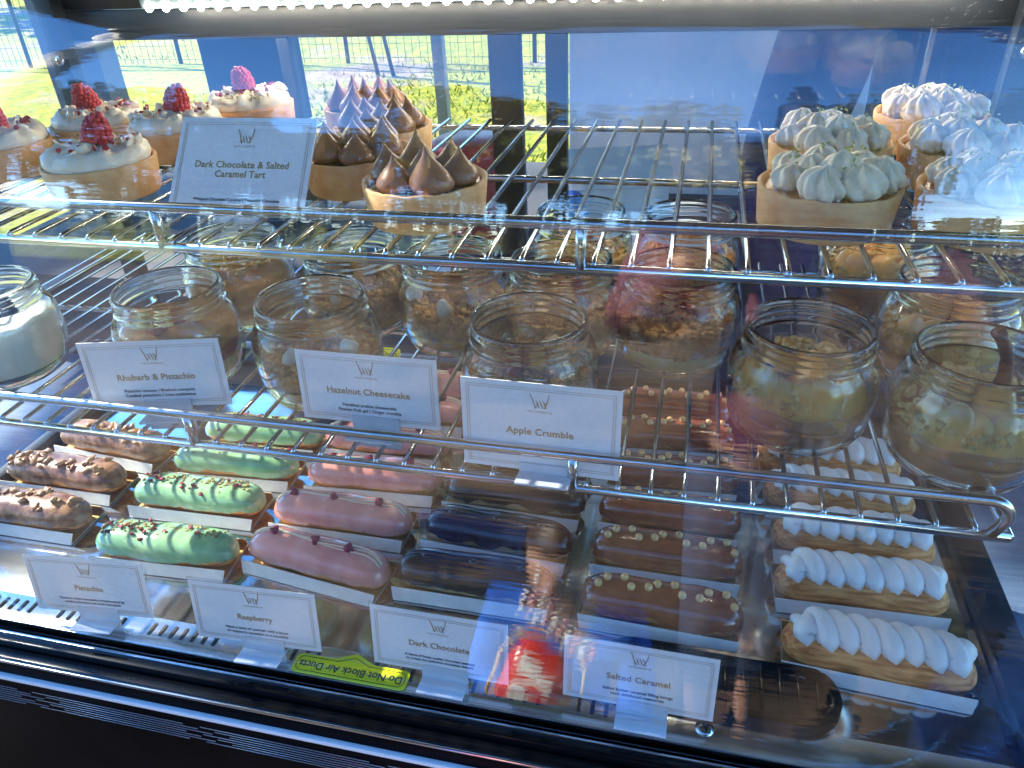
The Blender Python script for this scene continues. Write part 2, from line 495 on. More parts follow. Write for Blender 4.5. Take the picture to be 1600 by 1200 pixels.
for k in range(15000):
    x = rnd.uniform(-42, 30); zt = 2.6 + 1.1 * noise.noise(Vector((x * .35, 0, 1))) + .5 * noise.noise(Vector((x * 1.7, 0, 2)))
    p = Vector((x, -21 + rnd.uniform(-.8, .8), GZ + zt * rnd.random() ** .7))
    u = Vector((rnd.gauss(0, 1), rnd.gauss(0, 1), rnd.gauss(0, 1))).normalized(); v_ = u.orthogonal().normalized(); q_ = rnd.uniform(.12, .26)
    bm.faces.new([bm.verts.new(p + a_) for a_ in (-u * q_, v_ * q_ * .6, u * q_, -v_ * q_ * .6)])
tag(obj('hedge', bm, 'leaf', sm=False), 'long dark hedge closing the field, mirrored in the glass', 'hedge', kind='stuff')
tree(-7.2, 2.9, 9.2, 'unseen tall tree added left of the stall to dapple the sun on the case', 'leaf', seed=78, n=620, crown_z=.45, spread=.34, ls=.15)  # added out of view; thin crown breaks the sun into flecks on the case
tree(-19, 17, 7, 'dark tree far behind the left end of the case', 'leaf', seed=50, n=2200, ls=.2)
tree(-11.5, 20, 8, 'green tree beyond the mesh fence in the field behind', 'leaf_autumn', seed=51, n=2200, ls=.2)

# the stall: roof, posts, partition, counter
t = thing('stall_roof', 'dark canvas roof of the market stall above the case', 'roof', (.68, 1.5, 1.32))
obj('canvas', box(B(), (0, 0, 0), (3.64, 3.7, .02)), 'canvas_dark', t, sm=False)
bm = B()
for sx in (-1.82, 1.82): box(bm, (sx, 0, -.04), (.04, 3.74, .05))
obj('roof_beam', bm, 'post_grey', t, sm=False)
obj('roof_beam', box(B(), (0, -1.86, -.03), (3.66, .03, .06)), 'post_grey', t, sm=False)
obj('roof_beam', box(B(), (0, 1.86, -.05), (3.66, .05, .05)), 'post_grey', t, sm=False)
for (x, y, lab) in ((-1.12, -.33, 'front left'), (2.45, -.33, 'front right'), (-1.12, 3.33, 'back left'), (2.45, 3.33, 'back right')):
    o = obj('stall_post', box(B(), (0, 0, 1.09), (.05, .05, 2.18), .004), 'post_grey', loc=(x, y, GZ))
    tag(o, f'grey metal {lab} post holding up the stall roof', 'post', 'posts of the stall roof')
t = thing('counter', 'blue grey counter top under the pastry case', 'counter', (-.2, .78, 0))
obj('worktop', box(B(), (0, 0, -.235), (3.2, 1.0, .03), .004), 'counter_blue', t)
obj('front_panel', box(B(), (0, -.46, -.585), (3.1, .02, .67)), 'canvas_dark', t, sm=False)
for sx in (-1.5, 1.5):
    obj('leg', box(B(), (sx, .44, -.585), (.05, .05, .668)), 'post_grey', t, sm=False)
o = obj('partition', box(B(), (0, 0, 0), (2.0, .04, 2.0)), 'panel_white', loc=(.748, 1.55, .1), sm=False)
tag(o, 'pale lavender white panel behind the right half of the case', 'panel')
o = obj('rear_table', box(box(B(), (0, 0, 0), (1.5, .75, .03), .003), (0, 0, -.3), (1.4, .65, .57)), 'canvas_dark', loc=(-.55, 1.36, -.04))
tag(o, 'low dark table behind the case with papers on it', 'table')
o = obj('grey_upright', box(B(), (0, 0, 0), (.17, .05, 1.6)), 'canvas_dark', loc=(-.79, 1.3, .1), sm=False)
tag(o, 'dark grey upright panel behind the raspberry tarts', 'panel')
o = obj('grey_upright', box(B(), (0, 0, 0), (.12, .05, 1.6)), 'post_grey', loc=(-1.15, 1.3, .1), sm=False)
tag(o, 'lighter grey upright seen through the left end of the case', 'panel')
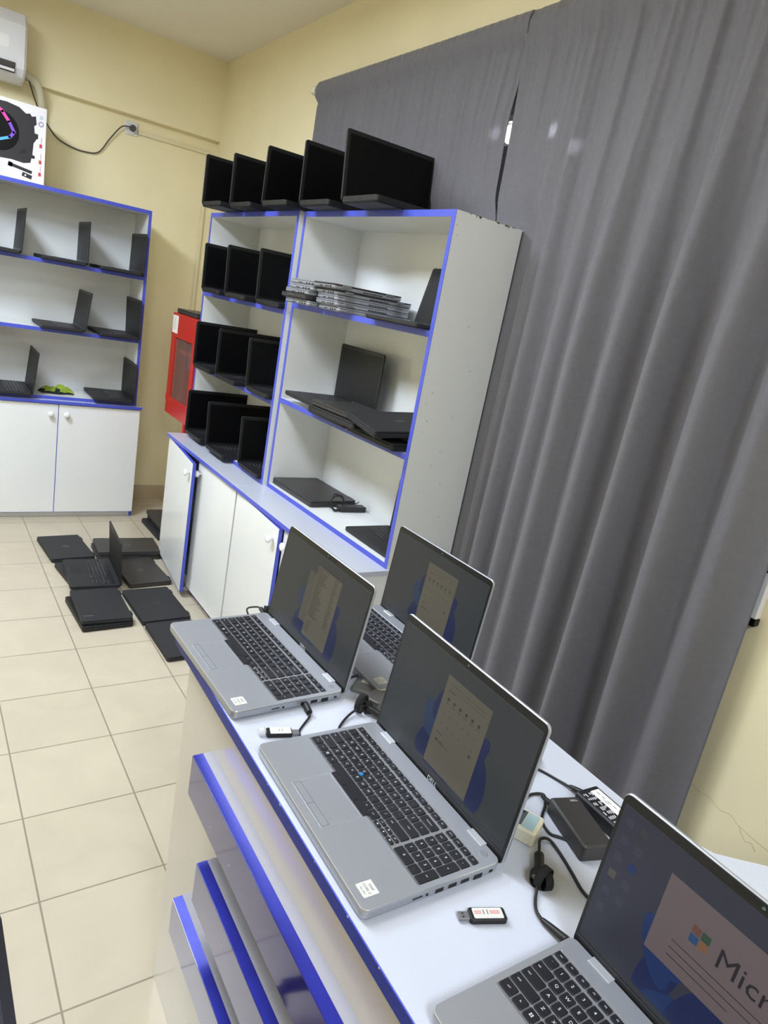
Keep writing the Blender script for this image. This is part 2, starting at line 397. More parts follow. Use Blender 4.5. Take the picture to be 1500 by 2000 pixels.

* Problem:
Each entry above should be reproduced exactly, with the pictures removed.

* Solution for this task:
The Blender Python script for this scene continues. Write part 2, from line 495 on. More parts follow. Write for Blender 4.5. Take the picture to be 1600 by 1200 pixels.
for k in range(15000):
    x = rnd.uniform(-42, 30); zt = 2.6 + 1.1 * noise.noise(Vector((x * .35, 0, 1))) + .5 * noise.noise(Vector((x * 1.7, 0, 2)))
    p = Vector((x, -21 + rnd.uniform(-.8, .8), GZ + zt * rnd.random() ** .7))
    u = Vector((rnd.gauss(0, 1), rnd.gauss(0, 1), rnd.gauss(0, 1))).normalized(); v_ = u.orthogonal().normalized(); q_ = rnd.uniform(.12, .26)
    bm.faces.new([bm.verts.new(p + a_) for a_ in (-u * q_, v_ * q_ * .6, u * q_, -v_ * q_ * .6)])
tag(obj('hedge', bm, 'leaf', sm=False), 'long dark hedge closing the field, mirrored in the glass', 'hedge', kind='stuff')
tree(-7.2, 2.9, 9.2, 'unseen tall tree added left of the stall to dapple the sun on the case', 'leaf', seed=78, n=620, crown_z=.45, spread=.34, ls=.15)  # added out of view; thin crown breaks the sun into flecks on the case
tree(-19, 17, 7, 'dark tree far behind the left end of the case', 'leaf', seed=50, n=2200, ls=.2)
tree(-11.5, 20, 8, 'green tree beyond the mesh fence in the field behind', 'leaf_autumn', seed=51, n=2200, ls=.2)

# the stall: roof, posts, partition, counter
t = thing('stall_roof', 'dark canvas roof of the market stall above the case', 'roof', (.68, 1.5, 1.32))
obj('canvas', box(B(), (0, 0, 0), (3.64, 3.7, .02)), 'canvas_dark', t, sm=False)
bm = B()
for sx in (-1.82, 1.82): box(bm, (sx, 0, -.04), (.04, 3.74, .05))
obj('roof_beam', bm, 'post_grey', t, sm=False)
obj('roof_beam', box(B(), (0, -1.86, -.03), (3.66, .03, .06)), 'post_grey', t, sm=False)
obj('roof_beam', box(B(), (0, 1.86, -.05), (3.66, .05, .05)), 'post_grey', t, sm=False)
for (x, y, lab) in ((-1.12, -.33, 'front left'), (2.45, -.33, 'front right'), (-1.12, 3.33, 'back left'), (2.45, 3.33, 'back right')):
    o = obj('stall_post', box(B(), (0, 0, 1.09), (.05, .05, 2.18), .004), 'post_grey', loc=(x, y, GZ))
    tag(o, f'grey metal {lab} post holding up the stall roof', 'post', 'posts of the stall roof')
t = thing('counter', 'blue grey counter top under the pastry case', 'counter', (-.2, .78, 0))
obj('worktop', box(B(), (0, 0, -.235), (3.2, 1.0, .03), .004), 'counter_blue', t)
obj('front_panel', box(B(), (0, -.46, -.585), (3.1, .02, .67)), 'canvas_dark', t, sm=False)
for sx in (-1.5, 1.5):
    obj('leg', box(B(), (sx, .44, -.585), (.05, .05, .668)), 'post_grey', t, sm=False)
o = obj('partition', box(B(), (0, 0, 0), (2.0, .04, 2.0)), 'panel_white', loc=(.748, 1.55, .1), sm=False)
tag(o, 'pale lavender white panel behind the right half of the case', 'panel')
o = obj('rear_table', box(box(B(), (0, 0, 0), (1.5, .75, .03), .003), (0, 0, -.3), (1.4, .65, .57)), 'canvas_dark', loc=(-.55, 1.36, -.04))
tag(o, 'low dark table behind the case with papers on it', 'table')
o = obj('grey_upright', box(B(), (0, 0, 0), (.17, .05, 1.6)), 'canvas_dark', loc=(-.79, 1.3, .1), sm=False)
tag(o, 'dark grey upright panel behind the raspberry tarts', 'panel')
o = obj('grey_upright', box(B(), (0, 0, 0), (.12, .05, 1.6)), 'post_grey', loc=(-1.15, 1.3, .1), sm=False)
tag(o, 'lighter grey upright seen through the left end of the case', 'panel')
Keep writing the Blender script for this image. This is part 2, starting at line 397. More parts follow. Use Blender 4.5. Take the picture to be 1500 by 2000 pixels.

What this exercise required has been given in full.